Ever since Trevor left,  when he  worked at the spare parts counter, they just replace him with clowns that just couldn't be f&^&*. If you get the part numbers, it may help as they don't want to sit behind the PC for 5 mins to find the parts.

Posted

Yep, a real loss to Brighton Nissan when Trevor left.  I think a few people on here used to get parts from Ferntree Gully Nissan too.  I've never tried.

  • Administrators
Posted

Yep, I don't know of any good Nissan dealerships in Australia that will help you source S30z parts.

 

If you have part no's of what you need let me know?

Posted

Trevor at Brighton Nissan was great. He would go through the old binders to find exploded diagrams and confirm the part you wanted. Now that's service!

 

Someone should forward these stories onto Nissan Australia. I tried to buy a 280zx thermostat from them a years ago only to be told by the parts monkey "no parts left after the tsunami".

 

What a joke!

Posted

I've used Ferntree Gully Nissan a few times and found the service was great, although admittedly I go see them with part numbers in hand

Posted

the donor parts for the L24 will have to come from the complete spare L28 + box ( filler plug on left and bent gearstick, so I'm thinking its a 280 box). i have not had the tranny off the motor, so don;t know what condition the clutch is in

the SUs, manifold, bolted on the 28 looks orig, so plan to reuse these

trawling all the threads, i still have questions

1. i can reuse the 280 flywheel, pressure plate ,disc, bearing. if any of these are toast, replace with stock 28 items

2. i will have to get a 280 slave cyl ( the old one is gone)
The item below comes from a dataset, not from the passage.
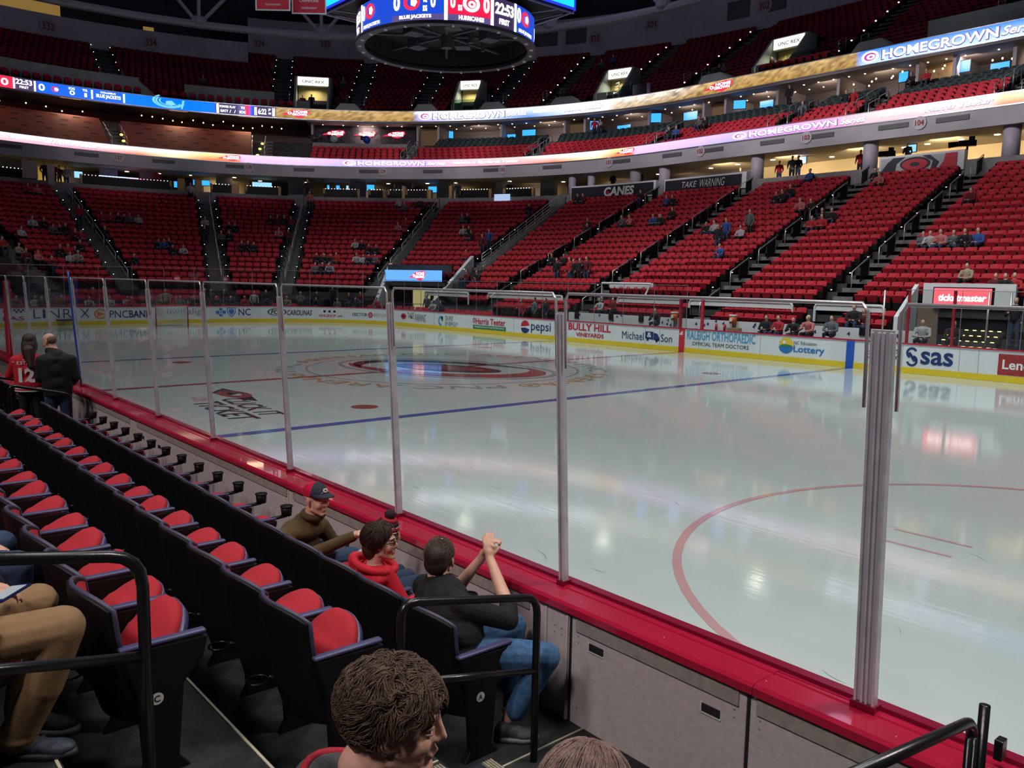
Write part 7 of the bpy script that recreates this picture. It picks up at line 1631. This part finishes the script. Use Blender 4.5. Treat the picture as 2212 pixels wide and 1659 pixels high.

3. distributor cap? distributor? ( shows up different on the MSA site)

EVERYTHING else is OK

Posted

 

ps. who's PMC?

 

 

There was a time that you would have been banned from the site (or at least sent to your room) for asking this question.

 

PMC is Peter Mc.  He is an engine builder extraordinaire.  He did some time at Gibson Racing.  He builds amazing monster engines - and doesn't watse his time building stock engines like mine - unless the person is a great bloke - like me  ::)

 

I don't know if he is still active on the forum but Lurch still catches up with him.  If you have any questions about perfomance engine building - especially head improvement - he is the font of all knowledge.